Review Dedicated to: Franck B. from Calabasas, CA
DVD |
First things first, got to let you know that if you can get in to see the French film Caché you should, but you should be prepared. Remember how you felt when you came out of seeing The Sixth Sense? Well, you are going to feel the opposite after Caché. Ok, that’s all I can say without revealing major plot points which I am sworn not to do. I might cheat a little and say that is a good thing that Michael Haneke directed his own script—nobody but the author himself should have had to deal with directing this film. And, this makes, what, about three or four films in a row with some sort of plot issues—at least this time the subtitles were not also haunted at they were in Night Watch, so I think I caught everything.
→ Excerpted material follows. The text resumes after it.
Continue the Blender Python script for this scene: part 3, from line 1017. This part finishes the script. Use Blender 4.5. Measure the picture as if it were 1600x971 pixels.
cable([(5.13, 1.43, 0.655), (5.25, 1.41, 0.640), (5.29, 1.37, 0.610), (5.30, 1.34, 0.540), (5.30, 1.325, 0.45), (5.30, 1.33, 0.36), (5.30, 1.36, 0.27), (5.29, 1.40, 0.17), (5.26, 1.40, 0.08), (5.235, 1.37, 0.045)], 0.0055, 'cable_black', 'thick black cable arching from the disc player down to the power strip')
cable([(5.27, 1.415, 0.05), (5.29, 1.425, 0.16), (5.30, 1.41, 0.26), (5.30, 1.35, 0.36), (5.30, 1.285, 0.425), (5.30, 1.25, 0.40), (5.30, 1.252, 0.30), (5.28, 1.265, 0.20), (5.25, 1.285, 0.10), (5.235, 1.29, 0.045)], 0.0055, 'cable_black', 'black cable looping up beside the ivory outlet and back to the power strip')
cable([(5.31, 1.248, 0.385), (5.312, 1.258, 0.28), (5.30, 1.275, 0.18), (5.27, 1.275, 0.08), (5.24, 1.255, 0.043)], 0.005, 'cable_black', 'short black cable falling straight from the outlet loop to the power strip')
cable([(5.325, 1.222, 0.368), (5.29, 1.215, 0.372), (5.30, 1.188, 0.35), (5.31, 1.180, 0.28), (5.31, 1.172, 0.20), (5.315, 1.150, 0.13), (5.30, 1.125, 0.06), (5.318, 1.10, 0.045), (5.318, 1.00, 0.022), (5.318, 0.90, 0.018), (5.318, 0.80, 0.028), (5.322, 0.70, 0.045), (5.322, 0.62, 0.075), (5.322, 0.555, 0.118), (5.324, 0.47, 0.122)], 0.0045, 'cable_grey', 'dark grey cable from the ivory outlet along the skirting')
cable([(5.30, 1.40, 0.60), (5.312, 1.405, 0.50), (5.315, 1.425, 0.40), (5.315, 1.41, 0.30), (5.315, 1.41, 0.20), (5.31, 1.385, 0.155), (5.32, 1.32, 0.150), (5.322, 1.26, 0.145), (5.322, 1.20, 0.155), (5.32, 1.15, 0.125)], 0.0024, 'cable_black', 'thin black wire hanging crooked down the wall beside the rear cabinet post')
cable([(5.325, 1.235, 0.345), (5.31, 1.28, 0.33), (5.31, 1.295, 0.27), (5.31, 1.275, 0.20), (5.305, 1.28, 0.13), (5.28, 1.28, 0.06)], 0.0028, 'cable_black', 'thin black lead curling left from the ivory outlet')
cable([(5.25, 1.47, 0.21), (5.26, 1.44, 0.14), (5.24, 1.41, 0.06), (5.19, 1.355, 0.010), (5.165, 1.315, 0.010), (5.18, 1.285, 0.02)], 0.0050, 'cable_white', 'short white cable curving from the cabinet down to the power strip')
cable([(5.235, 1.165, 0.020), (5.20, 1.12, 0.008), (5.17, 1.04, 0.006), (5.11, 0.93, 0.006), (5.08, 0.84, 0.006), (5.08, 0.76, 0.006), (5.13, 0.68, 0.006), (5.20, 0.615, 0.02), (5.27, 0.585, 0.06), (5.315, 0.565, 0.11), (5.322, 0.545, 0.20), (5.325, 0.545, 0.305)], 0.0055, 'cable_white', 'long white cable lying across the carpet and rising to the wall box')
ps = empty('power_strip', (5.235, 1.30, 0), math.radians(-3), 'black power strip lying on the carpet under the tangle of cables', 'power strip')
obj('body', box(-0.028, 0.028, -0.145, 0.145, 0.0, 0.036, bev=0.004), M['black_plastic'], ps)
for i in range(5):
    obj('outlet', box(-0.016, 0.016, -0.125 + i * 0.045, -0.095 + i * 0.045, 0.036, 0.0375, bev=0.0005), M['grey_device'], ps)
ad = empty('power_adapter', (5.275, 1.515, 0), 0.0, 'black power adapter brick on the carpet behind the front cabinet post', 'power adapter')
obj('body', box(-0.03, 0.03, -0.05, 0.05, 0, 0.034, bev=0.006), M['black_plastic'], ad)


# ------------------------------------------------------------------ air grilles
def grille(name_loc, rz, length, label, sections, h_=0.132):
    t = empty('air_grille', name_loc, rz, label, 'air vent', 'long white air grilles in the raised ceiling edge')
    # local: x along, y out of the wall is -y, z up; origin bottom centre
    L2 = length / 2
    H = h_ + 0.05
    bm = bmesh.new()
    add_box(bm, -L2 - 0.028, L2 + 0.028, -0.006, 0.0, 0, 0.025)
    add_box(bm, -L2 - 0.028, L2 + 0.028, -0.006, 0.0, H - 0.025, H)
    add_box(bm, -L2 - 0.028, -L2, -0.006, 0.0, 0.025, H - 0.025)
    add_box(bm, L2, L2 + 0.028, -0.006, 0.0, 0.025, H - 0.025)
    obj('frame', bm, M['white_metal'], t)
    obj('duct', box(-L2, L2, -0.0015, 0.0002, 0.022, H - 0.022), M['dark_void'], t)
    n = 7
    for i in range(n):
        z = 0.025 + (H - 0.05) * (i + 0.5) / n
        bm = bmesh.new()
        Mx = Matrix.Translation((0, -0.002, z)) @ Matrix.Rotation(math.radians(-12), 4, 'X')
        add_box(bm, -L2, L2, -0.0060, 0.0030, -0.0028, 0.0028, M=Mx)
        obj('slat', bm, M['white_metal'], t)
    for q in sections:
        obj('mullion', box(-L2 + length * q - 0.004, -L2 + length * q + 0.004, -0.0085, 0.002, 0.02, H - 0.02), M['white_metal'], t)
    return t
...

Though I know there will be some non-French-speaking people who may feel that they must have lost something in translation.
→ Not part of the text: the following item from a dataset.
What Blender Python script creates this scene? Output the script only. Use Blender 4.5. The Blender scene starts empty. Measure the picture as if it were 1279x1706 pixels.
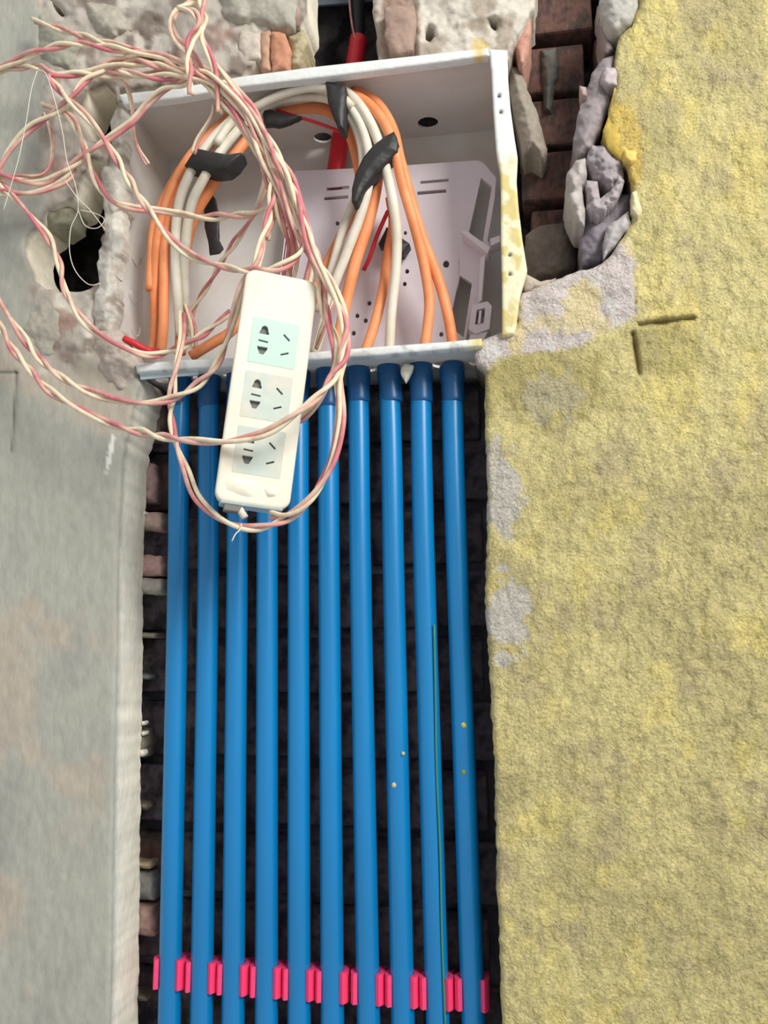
import bpy, bmesh, math, random
import numpy as np
from mathutils import Vector, Matrix
random.seed(7)
S = bpy.context.scene
COL = S.collection

# ------------------------------------------------------------------ camera
F = 1390.0                                   # focal length in pixels of the 1279x1706 frame
W, H = 1279.0, 1706.0
def nrm(v): v = np.array(v, float); return v / np.linalg.norm(v)
Xc = nrm([8210, 280, 1390])                  # world X (right along wall) in camera axes (right, up, back)
Zc = np.array([-175, 7823, -1390.0]); Zc = nrm(Zc - Xc * Zc.dot(Xc))
Yc = np.cross(Zc, Xc)                        # into the wall
RW = np.array([Xc, Yc, Zc])                  # camera coords -> world coords
TARGET = np.array([0.0, 0.0, 1.45])
CAM = TARGET + 0.75 * (RW @ np.array([0, 0, 1.0]))
cam_d = bpy.data.cameras.new('camera'); cam = bpy.data.objects.new('camera', cam_d); COL.objects.link(cam)
M4 = Matrix([list(RW[i]) + [CAM[i]] for i in range(3)] + [[0, 0, 0, 1]])
cam.matrix_world = M4
cam_d.sensor_fit = 'VERTICAL'; cam_d.sensor_height = 36; cam_d.lens = F / H * 36
cam_d.clip_start = 0.02
S.camera = cam

# ------------------------------------------------------------------ world, lights, exposure
wd = bpy.data.worlds.new('room_light'); S.world = wd; wd.use_nodes = True
bg = wd.node_tree.nodes['Background']; bg.inputs[0].default_value = (0.93, 0.96, 1.0, 1); bg.inputs[1].default_value = 0.52
def area(name, loc, target, size, power, color):
    l = bpy.data.lights.new(name, 'AREA'); l.shape = 'RECTANGLE'; l.size = size[0]; l.size_y = size[1]; l.energy = power; l.color = color
    o = bpy.data.objects.new(name, l); COL.objects.link(o); o.location = loc
    o.rotation_euler = (Vector(target) - Vector(loc)).to_track_quat('-Z', 'Y').to_euler()
    return o
area('window_daylight', (1.42, -1.5, 2.65), (0.0, 0.0, 1.5), (0.9, 0.9), 52, (1.0, 0.985, 0.95))
S.view_settings.view_transform = 'Standard'; S.view_settings.look = 'None'
S.view_settings.gamma = 1; S.view_settings.use_curve_mapping = False
S.view_settings.exposure = 0.2

# ------------------------------------------------------------------ helpers
def P(px, py, y=0.0):
    """points of the frame's sight lines on the plane at depth y (vectorised)"""
    px = np.asarray(px, float); py = np.asarray(py, float); y = np.asarray(y, float)
    d = (px - W / 2)[..., None] * RW[:, 0] + (H / 2 - py)[..., None] * RW[:, 1] - F * RW[:, 2]
    t = (y - CAM[1]) / d[..., 1]
    return CAM + d * t[..., None]
def pt(px, py, y=0.0): return P(px, py, y)
def sr(r, g, b):
    f = lambda c: (c / 255 / 12.92) if c / 255 <= .04045 else ((c / 255 + .055) / 1.055) ** 2.4
    return (f(r), f(g), f(b))
def _h(ix, iy, s):
    n = (ix * 374761393 + iy * 668265263 + s * 1274126177) & 0xffffffff
    n = ((n ^ (n >> 13)) * 1274126177) & 0xffffffff
    return ((n ^ (n >> 16)) & 0xffff) / 65535.0
def vn(x, y, s=0):
    ix = np.floor(x).astype(np.int64); iy = np.floor(y).astype(np.int64); fx = x - ix; fy = y - iy
    u = fx * fx * (3 - 2 * fx); v = fy * fy * (3 - 2 * fy)
    a = _h(ix, iy, s); b = _h(ix + 1, iy, s); c = _h(ix, iy + 1, s); d = _h(ix + 1, iy + 1, s)
    return (a * (1 - u) + b * u) * (1 - v) + (c * (1 - u) + d * u) * v
def fbm(x, y, sc, s=0, o=4):
    x = np.asarray(x, float) / sc; y = np.asarray(y, float) / sc; t = 0; a = .5; n = 0
    for i in range(o):
        t = t + a * vn(x, y, s + i * 17); n += a; a *= .5; x = x * 2.03 + 11.3; y = y * 2.03 + 5.7
    return t / n                                   # 0..1
def sm(x, a, b): t = np.clip((x - a) / (b - a), 0, 1); return t * t * (3 - 2 * t)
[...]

So, the film starts out with a French TV Book Review Show host named Georges Laurent (Daniel Auteuil) and his book publisher wife Anne (Juliette Binoche—not to be confused with French Canadian actress, Geneviève Bujold whom ‘Star Trek: Voyager’ fans will recall walked off the set of Voyager and was replaced, thankfully, by Kate Mulgrew who became Star Trek’s series first female captain!) receiving video surveillance tapes of their own house attached to creepy notes seemingly sketched by a child. The police are no help and neither are their friends. Things really start to get interesting, however, when Georges’s conscience starts to get the better of him and he begins to dream about and remember some of his childhood actions against a young Algerian boy named Majid who his parents had agreed to adopt after his parents were mysteriously killed by the French government but with whom Georges does not wish to share any familial attention. So, between not getting any help from the police, his mother, nor his friends, a son that has real authority issues, and an endless supply of tapes, cards and harassing phone calls, and George’s increasingly guilty feelings about his past, this family has a lot with which to contend.
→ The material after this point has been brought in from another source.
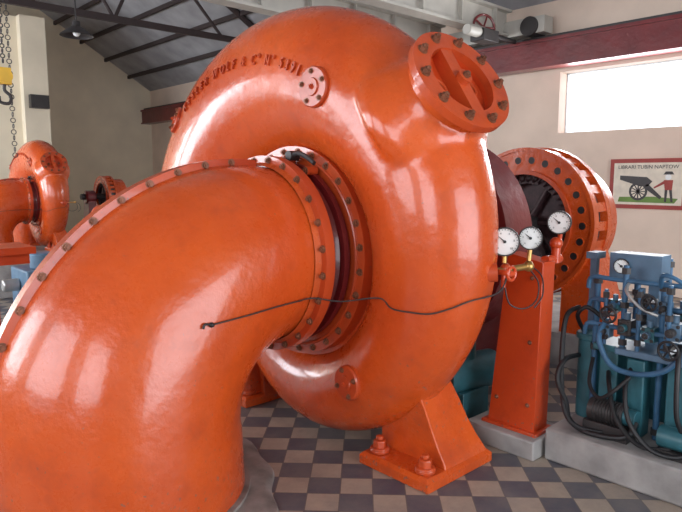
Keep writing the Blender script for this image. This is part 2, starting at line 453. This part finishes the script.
mb.lathe((GX+.14,YC,ZG),(1,0,0),[(0,.0),(0,.37),(.2,.37)],COPPER,64,cap0=False,cap1=False)
for k in range(40):
    a=2*pi*k/40
    mb.tube([(GX+.06,YC+.38*cos(a),ZG+.38*sin(a)),(GX+.02,YC+.42*cos(a+.04),ZG+.42*sin(a+.04)),(GX+.06,YC+.46*cos(a+.08),ZG+.46*sin(a+.08))],.010,COPPER,6)
for k in range(6):
    a=2*pi*k/6; e=Vector((0,cos(a),sin(a)))
    mb.cyl(Vector((GX+.12,YC,ZG)),Vector((GX+.12,YC,ZG))+e*.36,.03,COPPER)
mb.build('windings',GE)
mb=MB()
mb.box((5.20,YC-.9,.0),(6.4,YC+.9,.30),CONC)
for s_ in(-1,1):
    mb.hexa([(5.26,YC+s_*.40,.30),(5.74,YC+s_*.40,.30),(5.74,YC+s_*.85,.30),(5.26,YC+s_*.85,.30)],[(5.28,YC+s_*.40,ZA-.4),(5.56,YC+s_*.40,ZA-.4),(5.56,YC+s_*.66,ZA-.12),(5.28,YC+s_*.66,ZA-.12)],ORANGE)
mb.build('generator_feet',GE)

# ---------------------------------------------------------------- gauges
def gauge(mb,c,n,R):
    c=Vector(c); n=Vector(n).normalized(); u,w,_=mb.frame(n)
    mb.lathe(c-n*.04,n,[(0,R*.5),(0,R*.95),(.035,R),(.05,R),(.055,R*.97),(.055,R*.9),(.045,R*.9)],IRON,36,cap1=False)
    mb.lathe(c-n*.04,n,[(.044,R*.92),(.046,0)],WHITE,36,cap0=False,cap1=False)
    for k in range(21):
        a=rad(225-13.5*k); d=u*cos(a)+w*sin(a); s_=Vector(n).cross(d)
        q=c+n*.0065; wd=.0015 if k%2==0 else .0008
        mb.add([q+d*R*.78+s_*wd,q+d*R*.78-s_*wd,q+d*R*.88-s_*wd,q+d*R*.88+s_*wd],[(0,1,2,3)],DARK)
        if R>.06 and k%4==0:
            Mx=Matrix((u,w,n)).transposed().to_4x4(); Mx.translation=q+d*R*.62-w*R*.07
            mb.char(str(k//2),Mx,R*.2,.0005,DARK)
    d=(u*cos(rad(140))+w*sin(rad(140))); s_=n.cross(d); q=c+n*.009
    mb.add([q+s_*.004,q-s_*.004,q+d*R*.75],[(0,1,2)],DARK); mb.cyl(q-n*.003,q+n*.003,.008,DARK)
nd=Vector((-.85,-.5,.02))
mb=MB(); gauge(mb,(2.86,1.81,1.365),nd,.078); mb.cyl((2.86,1.81,1.25),(2.87,1.815,1.30),.013,BRASS); mb.build('pressure_gauge')
mb=MB(); gauge(mb,(3.04,1.765,1.375),nd,.064); mb.cyl((3.04,1.77,1.25),(3.05,1.77,1.32),.013,BRASS); mb.build('pressure_gauge')
GP=empty('pressure_gauge_stand')
mb=MB()
b4=[(3.36,2.21,.12),(3.36,1.88,.12),(3.52,1.88,.12),(3.52,2.21,.12)]
t4=[(3.36,2.10,1.24),(3.36,1.86,1.20),(3.50,1.86,1.20),(3.50,2.10,1.24)]
mb.hexa(b4,t4,RED)
for (y,z) in ((1.93,.3),(1.93,.7),(1.93,1.1),(2.15,.3)):
    mb.bolt((3.36,y,z),AX,.011)
mb.box((3.33,1.85,.12),(3.55,2.24,.14),RED)
mb.build('post',GP,30,.006)
mb=MB(); mb.box((3.26,1.82,0),(3.64,2.32,.12),CONC); mb.build('footing',GP,30,.01)
mb=MB()
gauge(mb,(3.55,1.87,1.43),(-1,-.35,.0),.072)
mb.tube([(3.57,1.87,1.43),(3.58,1.88,1.30),(3.57,1.89,1.2)],.014,RED)
mb.cyl((3.45,1.9,1.2),(3.62,1.9,1.2),.03,RED)
mb.cyl((3.56,1.89,1.18),(3.56,1.89,1.32),.028,RED); mb.sphere((3.56,1.89,1.3),.04,RED)
mb.build('gauge',GP)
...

The plot is thoroughly engrossing, the acting sufficient, and the filming bore some minor comparisons to that of Alfred Hitchcock, in fact, I thought I was watching an update of Rear Window for the first five minutes of the film. I really wanted to get to the bottom of what was going on—the film is captivating and very intriguing. It drew me right in and held me through the closing credits. I have a feeling that people are going to spend decades dissecting this film. There is as much here as in a few episodes of LOST (the hit ABC show which is, in my opinion, a must-see show). And, there are some striking similarities between LOST and this film. After I publish, I am going to enjoy reading what people are saying about this film and what they have come up with as answers to some of the bedeviling mysteries such as why does Georges and Anne’s son, Pierrot (Lester Makedonsky) so loathe and disrespect his mother? Lester Makedonsky is a good little actor, by the way. In any case, Caché is a very good movie with a very frustrating ending due to the lack of tidy closure we have grown to expect. It is quite possible that Caché is supposed to be like the Japanese poem of which Sayuri speaks in Memoirs of a Geisha where the poet carves the words in stone and then scratches them out so no one will ever be able to read it and discover its true meaning.